For the material that follows, return exactly the lines from the one with "Generate a Blender" through the one with "COL = SC.collection", both ends included.

[START OF Materials provided]

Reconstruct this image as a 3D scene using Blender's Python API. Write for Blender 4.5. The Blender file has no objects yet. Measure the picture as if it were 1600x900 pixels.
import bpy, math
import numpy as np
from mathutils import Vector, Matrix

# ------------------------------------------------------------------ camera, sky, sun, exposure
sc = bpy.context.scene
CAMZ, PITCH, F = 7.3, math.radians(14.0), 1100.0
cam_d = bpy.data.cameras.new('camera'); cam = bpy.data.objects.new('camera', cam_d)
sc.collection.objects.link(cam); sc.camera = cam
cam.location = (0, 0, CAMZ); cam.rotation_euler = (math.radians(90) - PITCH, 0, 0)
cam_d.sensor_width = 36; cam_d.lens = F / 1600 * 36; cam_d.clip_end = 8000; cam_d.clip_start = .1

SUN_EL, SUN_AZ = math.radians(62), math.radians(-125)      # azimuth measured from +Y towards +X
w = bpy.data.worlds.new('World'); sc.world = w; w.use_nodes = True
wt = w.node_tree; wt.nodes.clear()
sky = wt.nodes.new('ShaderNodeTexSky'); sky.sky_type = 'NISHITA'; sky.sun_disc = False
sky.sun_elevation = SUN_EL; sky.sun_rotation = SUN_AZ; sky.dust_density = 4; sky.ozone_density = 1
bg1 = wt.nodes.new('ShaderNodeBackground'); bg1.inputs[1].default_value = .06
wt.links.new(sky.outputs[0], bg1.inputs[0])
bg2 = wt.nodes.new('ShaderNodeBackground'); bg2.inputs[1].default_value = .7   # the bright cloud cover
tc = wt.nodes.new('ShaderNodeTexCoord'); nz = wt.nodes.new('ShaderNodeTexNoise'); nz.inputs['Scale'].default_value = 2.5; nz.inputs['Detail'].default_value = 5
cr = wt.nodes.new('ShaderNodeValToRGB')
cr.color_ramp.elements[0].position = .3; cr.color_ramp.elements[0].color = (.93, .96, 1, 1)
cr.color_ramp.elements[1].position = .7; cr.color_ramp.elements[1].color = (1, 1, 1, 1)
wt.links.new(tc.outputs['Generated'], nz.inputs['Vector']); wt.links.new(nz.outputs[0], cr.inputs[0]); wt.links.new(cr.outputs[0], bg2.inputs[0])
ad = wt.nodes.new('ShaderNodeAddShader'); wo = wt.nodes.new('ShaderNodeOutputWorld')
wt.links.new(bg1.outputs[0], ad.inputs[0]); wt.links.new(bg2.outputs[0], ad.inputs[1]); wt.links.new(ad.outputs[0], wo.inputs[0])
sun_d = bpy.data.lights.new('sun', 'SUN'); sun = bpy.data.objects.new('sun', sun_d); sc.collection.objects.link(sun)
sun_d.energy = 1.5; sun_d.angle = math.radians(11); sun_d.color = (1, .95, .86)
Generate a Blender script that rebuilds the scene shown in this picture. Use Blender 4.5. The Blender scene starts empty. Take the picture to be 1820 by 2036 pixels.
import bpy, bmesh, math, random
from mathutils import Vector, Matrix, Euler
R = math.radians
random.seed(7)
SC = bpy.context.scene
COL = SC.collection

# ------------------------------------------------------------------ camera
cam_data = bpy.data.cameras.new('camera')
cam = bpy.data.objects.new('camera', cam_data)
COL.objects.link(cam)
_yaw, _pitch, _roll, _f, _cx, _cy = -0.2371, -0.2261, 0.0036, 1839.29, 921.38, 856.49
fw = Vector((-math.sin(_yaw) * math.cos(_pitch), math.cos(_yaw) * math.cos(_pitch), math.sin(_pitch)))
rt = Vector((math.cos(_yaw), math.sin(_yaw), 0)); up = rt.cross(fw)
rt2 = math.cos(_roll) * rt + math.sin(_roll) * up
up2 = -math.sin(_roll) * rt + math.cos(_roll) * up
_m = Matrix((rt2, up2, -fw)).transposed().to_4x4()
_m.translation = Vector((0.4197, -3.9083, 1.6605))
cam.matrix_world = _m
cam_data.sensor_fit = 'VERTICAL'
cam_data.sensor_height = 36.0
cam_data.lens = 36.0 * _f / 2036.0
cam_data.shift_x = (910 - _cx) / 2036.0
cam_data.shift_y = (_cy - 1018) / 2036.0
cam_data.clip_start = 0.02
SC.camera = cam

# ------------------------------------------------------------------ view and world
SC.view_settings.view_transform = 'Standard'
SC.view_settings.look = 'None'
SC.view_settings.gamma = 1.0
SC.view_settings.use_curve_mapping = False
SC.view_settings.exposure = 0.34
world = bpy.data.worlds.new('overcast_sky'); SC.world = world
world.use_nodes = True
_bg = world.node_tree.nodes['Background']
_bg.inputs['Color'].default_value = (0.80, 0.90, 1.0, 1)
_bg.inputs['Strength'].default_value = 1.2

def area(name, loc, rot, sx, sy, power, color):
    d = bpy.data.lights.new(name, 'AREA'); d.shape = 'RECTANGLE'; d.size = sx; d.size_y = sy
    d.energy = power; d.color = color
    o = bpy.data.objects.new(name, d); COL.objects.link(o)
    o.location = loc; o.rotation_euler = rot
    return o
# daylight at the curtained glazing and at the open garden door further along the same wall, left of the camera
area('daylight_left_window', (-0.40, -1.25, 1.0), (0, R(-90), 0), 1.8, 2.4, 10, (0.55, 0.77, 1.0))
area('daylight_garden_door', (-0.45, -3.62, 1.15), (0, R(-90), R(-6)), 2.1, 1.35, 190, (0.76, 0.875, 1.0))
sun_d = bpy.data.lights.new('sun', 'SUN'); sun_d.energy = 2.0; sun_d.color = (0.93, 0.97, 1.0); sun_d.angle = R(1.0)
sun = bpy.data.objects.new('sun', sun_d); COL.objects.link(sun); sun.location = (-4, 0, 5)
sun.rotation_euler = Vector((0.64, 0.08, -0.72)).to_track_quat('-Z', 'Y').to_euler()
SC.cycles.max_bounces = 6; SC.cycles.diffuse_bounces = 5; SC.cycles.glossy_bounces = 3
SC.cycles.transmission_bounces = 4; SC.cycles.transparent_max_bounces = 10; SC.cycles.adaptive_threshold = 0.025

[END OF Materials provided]

**Complete output:**
Generate a Blender script that rebuilds the scene shown in this picture. Use Blender 4.5. The Blender scene starts empty. Take the picture to be 1820 by 2036 pixels.
import bpy, bmesh, math, random
from mathutils import Vector, Matrix, Euler
R = math.radians
random.seed(7)
SC = bpy.context.scene
COL = SC.collection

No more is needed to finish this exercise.